#### Written task
Every line must be returned precisely as it is written.

:: Dataset excerpt ::

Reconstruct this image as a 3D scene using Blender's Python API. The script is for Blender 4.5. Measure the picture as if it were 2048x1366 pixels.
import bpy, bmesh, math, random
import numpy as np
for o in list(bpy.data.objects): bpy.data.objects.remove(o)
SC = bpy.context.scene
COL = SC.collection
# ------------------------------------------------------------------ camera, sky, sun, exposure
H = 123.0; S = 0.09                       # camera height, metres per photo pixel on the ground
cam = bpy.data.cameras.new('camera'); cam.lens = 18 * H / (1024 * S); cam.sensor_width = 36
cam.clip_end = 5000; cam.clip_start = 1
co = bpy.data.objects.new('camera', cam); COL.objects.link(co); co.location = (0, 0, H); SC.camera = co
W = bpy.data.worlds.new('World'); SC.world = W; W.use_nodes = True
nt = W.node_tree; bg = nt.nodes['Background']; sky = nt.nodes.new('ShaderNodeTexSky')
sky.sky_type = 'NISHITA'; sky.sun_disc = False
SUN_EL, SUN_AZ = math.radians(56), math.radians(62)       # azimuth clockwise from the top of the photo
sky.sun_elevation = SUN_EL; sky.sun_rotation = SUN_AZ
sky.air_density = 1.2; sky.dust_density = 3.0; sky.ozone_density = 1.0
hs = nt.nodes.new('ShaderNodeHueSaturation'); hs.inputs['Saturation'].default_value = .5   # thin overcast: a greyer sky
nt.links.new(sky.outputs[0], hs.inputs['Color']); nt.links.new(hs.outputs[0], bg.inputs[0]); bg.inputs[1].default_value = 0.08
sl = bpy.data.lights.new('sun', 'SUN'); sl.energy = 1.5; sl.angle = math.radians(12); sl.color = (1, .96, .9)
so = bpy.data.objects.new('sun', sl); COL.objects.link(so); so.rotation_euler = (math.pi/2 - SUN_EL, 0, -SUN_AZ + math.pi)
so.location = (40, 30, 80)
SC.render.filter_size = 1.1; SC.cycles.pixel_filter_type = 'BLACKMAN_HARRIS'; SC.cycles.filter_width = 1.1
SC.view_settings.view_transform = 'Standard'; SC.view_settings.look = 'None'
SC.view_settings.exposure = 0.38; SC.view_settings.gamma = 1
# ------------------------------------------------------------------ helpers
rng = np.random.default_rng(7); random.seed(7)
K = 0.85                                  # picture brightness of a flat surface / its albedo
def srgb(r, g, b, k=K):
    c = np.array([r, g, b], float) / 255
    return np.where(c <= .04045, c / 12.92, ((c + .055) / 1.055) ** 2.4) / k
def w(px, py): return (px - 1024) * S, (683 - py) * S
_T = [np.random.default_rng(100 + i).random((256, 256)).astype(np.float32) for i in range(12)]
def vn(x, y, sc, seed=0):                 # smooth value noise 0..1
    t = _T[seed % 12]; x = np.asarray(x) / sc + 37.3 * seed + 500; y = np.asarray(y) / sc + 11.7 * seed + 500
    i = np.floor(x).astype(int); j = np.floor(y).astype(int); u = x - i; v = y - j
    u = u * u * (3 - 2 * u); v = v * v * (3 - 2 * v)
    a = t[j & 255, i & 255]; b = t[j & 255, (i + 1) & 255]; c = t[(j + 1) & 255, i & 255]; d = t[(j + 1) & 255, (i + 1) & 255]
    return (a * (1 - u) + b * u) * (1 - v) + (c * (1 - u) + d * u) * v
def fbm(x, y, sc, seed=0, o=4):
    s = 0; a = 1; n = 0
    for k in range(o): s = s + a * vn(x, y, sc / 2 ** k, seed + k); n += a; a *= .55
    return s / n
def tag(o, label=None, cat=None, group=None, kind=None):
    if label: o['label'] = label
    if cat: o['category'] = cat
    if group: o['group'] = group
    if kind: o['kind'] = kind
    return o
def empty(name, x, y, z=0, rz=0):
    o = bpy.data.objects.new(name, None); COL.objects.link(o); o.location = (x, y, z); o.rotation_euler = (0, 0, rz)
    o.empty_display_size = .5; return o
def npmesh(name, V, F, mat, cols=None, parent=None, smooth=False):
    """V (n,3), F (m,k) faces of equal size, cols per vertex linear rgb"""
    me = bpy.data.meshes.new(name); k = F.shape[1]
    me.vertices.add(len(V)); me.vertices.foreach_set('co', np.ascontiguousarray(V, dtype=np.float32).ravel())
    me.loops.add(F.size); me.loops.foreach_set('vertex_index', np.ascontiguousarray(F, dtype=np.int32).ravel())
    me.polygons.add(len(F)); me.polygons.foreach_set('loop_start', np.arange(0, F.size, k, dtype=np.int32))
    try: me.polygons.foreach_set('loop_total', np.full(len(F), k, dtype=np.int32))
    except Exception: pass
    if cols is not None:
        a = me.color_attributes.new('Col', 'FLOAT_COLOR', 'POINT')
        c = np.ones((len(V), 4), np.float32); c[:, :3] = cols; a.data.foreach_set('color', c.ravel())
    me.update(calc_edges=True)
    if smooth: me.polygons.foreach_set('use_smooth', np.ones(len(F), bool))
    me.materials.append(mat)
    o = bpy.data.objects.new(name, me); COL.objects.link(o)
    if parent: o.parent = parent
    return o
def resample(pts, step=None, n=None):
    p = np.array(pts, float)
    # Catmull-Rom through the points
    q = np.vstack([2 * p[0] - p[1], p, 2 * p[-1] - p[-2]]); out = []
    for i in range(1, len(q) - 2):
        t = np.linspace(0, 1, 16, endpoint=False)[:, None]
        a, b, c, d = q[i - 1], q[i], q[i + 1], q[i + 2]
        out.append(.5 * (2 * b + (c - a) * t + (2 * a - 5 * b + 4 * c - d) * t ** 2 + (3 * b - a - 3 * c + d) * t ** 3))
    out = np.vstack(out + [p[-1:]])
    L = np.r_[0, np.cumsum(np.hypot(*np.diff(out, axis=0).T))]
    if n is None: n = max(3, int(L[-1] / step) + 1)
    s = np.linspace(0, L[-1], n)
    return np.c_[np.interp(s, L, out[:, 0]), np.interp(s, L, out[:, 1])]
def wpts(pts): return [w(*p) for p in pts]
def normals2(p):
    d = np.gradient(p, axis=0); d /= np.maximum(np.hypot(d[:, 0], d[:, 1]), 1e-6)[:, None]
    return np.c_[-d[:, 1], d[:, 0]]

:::

#### Reply to the exercise
Reconstruct this image as a 3D scene using Blender's Python API. The script is for Blender 4.5. Measure the picture as if it were 2048x1366 pixels.
import bpy, bmesh, math, random
import numpy as np
for o in list(bpy.data.objects): bpy.data.objects.remove(o)
SC = bpy.context.scene
COL = SC.collection
# ------------------------------------------------------------------ camera, sky, sun, exposure
H = 123.0; S = 0.09                       # camera height, metres per photo pixel on the ground
cam = bpy.data.cameras.new('camera'); cam.lens = 18 * H / (1024 * S); cam.sensor_width = 36
cam.clip_end = 5000; cam.clip_start = 1
co = bpy.data.objects.new('camera', cam); COL.objects.link(co); co.location = (0, 0, H); SC.camera = co
W = bpy.data.worlds.new('World'); SC.world = W; W.use_nodes = True
nt = W.node_tree; bg = nt.nodes['Background']; sky = nt.nodes.new('ShaderNodeTexSky')
sky.sky_type = 'NISHITA'; sky.sun_disc = False
SUN_EL, SUN_AZ = math.radians(56), math.radians(62)       # azimuth clockwise from the top of the photo
sky.sun_elevation = SUN_EL; sky.sun_rotation = SUN_AZ
sky.air_density = 1.2; sky.dust_density = 3.0; sky.ozone_density = 1.0
hs = nt.nodes.new('ShaderNodeHueSaturation'); hs.inputs['Saturation'].default_value = .5   # thin overcast: a greyer sky
nt.links.new(sky.outputs[0], hs.inputs['Color']); nt.links.new(hs.outputs[0], bg.inputs[0]); bg.inputs[1].default_value = 0.08
sl = bpy.data.lights.new('sun', 'SUN'); sl.energy = 1.5; sl.angle = math.radians(12); sl.color = (1, .96, .9)
so = bpy.data.objects.new('sun', sl); COL.objects.link(so); so.rotation_euler = (math.pi/2 - SUN_EL, 0, -SUN_AZ + math.pi)
so.location = (40, 30, 80)
SC.render.filter_size = 1.1; SC.cycles.pixel_filter_type = 'BLACKMAN_HARRIS'; SC.cycles.filter_width = 1.1
SC.view_settings.view_transform = 'Standard'; SC.view_settings.look = 'None'
SC.view_settings.exposure = 0.38; SC.view_settings.gamma = 1
# ------------------------------------------------------------------ helpers
rng = np.random.default_rng(7); random.seed(7)
K = 0.85                                  # picture brightness of a flat surface / its albedo
def srgb(r, g, b, k=K):
    c = np.array([r, g, b], float) / 255
    return np.where(c <= .04045, c / 12.92, ((c + .055) / 1.055) ** 2.4) / k
def w(px, py): return (px - 1024) * S, (683 - py) * S
_T = [np.random.default_rng(100 + i).random((256, 256)).astype(np.float32) for i in range(12)]
def vn(x, y, sc, seed=0):                 # smooth value noise 0..1
    t = _T[seed % 12]; x = np.asarray(x) / sc + 37.3 * seed + 500; y = np.asarray(y) / sc + 11.7 * seed + 500
    i = np.floor(x).astype(int); j = np.floor(y).astype(int); u = x - i; v = y - j
    u = u * u * (3 - 2 * u); v = v * v * (3 - 2 * v)
    a = t[j & 255, i & 255]; b = t[j & 255, (i + 1) & 255]; c = t[(j + 1) & 255, i & 255]; d = t[(j + 1) & 255, (i + 1) & 255]
    return (a * (1 - u) + b * u) * (1 - v) + (c * (1 - u) + d * u) * v
def fbm(x, y, sc, seed=0, o=4):
    s = 0; a = 1; n = 0
    for k in range(o): s = s + a * vn(x, y, sc / 2 ** k, seed + k); n += a; a *= .55
    return s / n
def tag(o, label=None, cat=None, group=None, kind=None):
    if label: o['label'] = label
    if cat: o['category'] = cat
    if group: o['group'] = group
    if kind: o['kind'] = kind
    return o
def empty(name, x, y, z=0, rz=0):
    o = bpy.data.objects.new(name, None); COL.objects.link(o); o.location = (x, y, z); o.rotation_euler = (0, 0, rz)
    o.empty_display_size = .5; return o
def npmesh(name, V, F, mat, cols=None, parent=None, smooth=False):
    """V (n,3), F (m,k) faces of equal size, cols per vertex linear rgb"""
    me = bpy.data.meshes.new(name); k = F.shape[1]
    me.vertices.add(len(V)); me.vertices.foreach_set('co', np.ascontiguousarray(V, dtype=np.float32).ravel())
    me.loops.add(F.size); me.loops.foreach_set('vertex_index', np.ascontiguousarray(F, dtype=np.int32).ravel())
    me.polygons.add(len(F)); me.polygons.foreach_set('loop_start', np.arange(0, F.size, k, dtype=np.int32))
    try: me.polygons.foreach_set('loop_total', np.full(len(F), k, dtype=np.int32))
    except Exception: pass
    if cols is not None:
        a = me.color_attributes.new('Col', 'FLOAT_COLOR', 'POINT')
        c = np.ones((len(V), 4), np.float32); c[:, :3] = cols; a.data.foreach_set('color', c.ravel())
    me.update(calc_edges=True)
    if smooth: me.polygons.foreach_set('use_smooth', np.ones(len(F), bool))
    me.materials.append(mat)
    o = bpy.data.objects.new(name, me); COL.objects.link(o)
    if parent: o.parent = parent
    return o
def resample(pts, step=None, n=None):
    p = np.array(pts, float)
    # Catmull-Rom through the points
    q = np.vstack([2 * p[0] - p[1], p, 2 * p[-1] - p[-2]]); out = []
    for i in range(1, len(q) - 2):
        t = np.linspace(0, 1, 16, endpoint=False)[:, None]
        a, b, c, d = q[i - 1], q[i], q[i + 1], q[i + 2]
        out.append(.5 * (2 * b + (c - a) * t + (2 * a - 5 * b + 4 * c - d) * t ** 2 + (3 * b - a - 3 * c + d) * t ** 3))
    out = np.vstack(out + [p[-1:]])
    L = np.r_[0, np.cumsum(np.hypot(*np.diff(out, axis=0).T))]
    if n is None: n = max(3, int(L[-1] / step) + 1)
    s = np.linspace(0, L[-1], n)
    return np.c_[np.interp(s, L, out[:, 0]), np.interp(s, L, out[:, 1])]
def wpts(pts): return [w(*p) for p in pts]
def normals2(p):
    d = np.gradient(p, axis=0); d /= np.maximum(np.hypot(d[:, 0], d[:, 1]), 1e-6)[:, None]
    return np.c_[-d[:, 1], d[:, 0]]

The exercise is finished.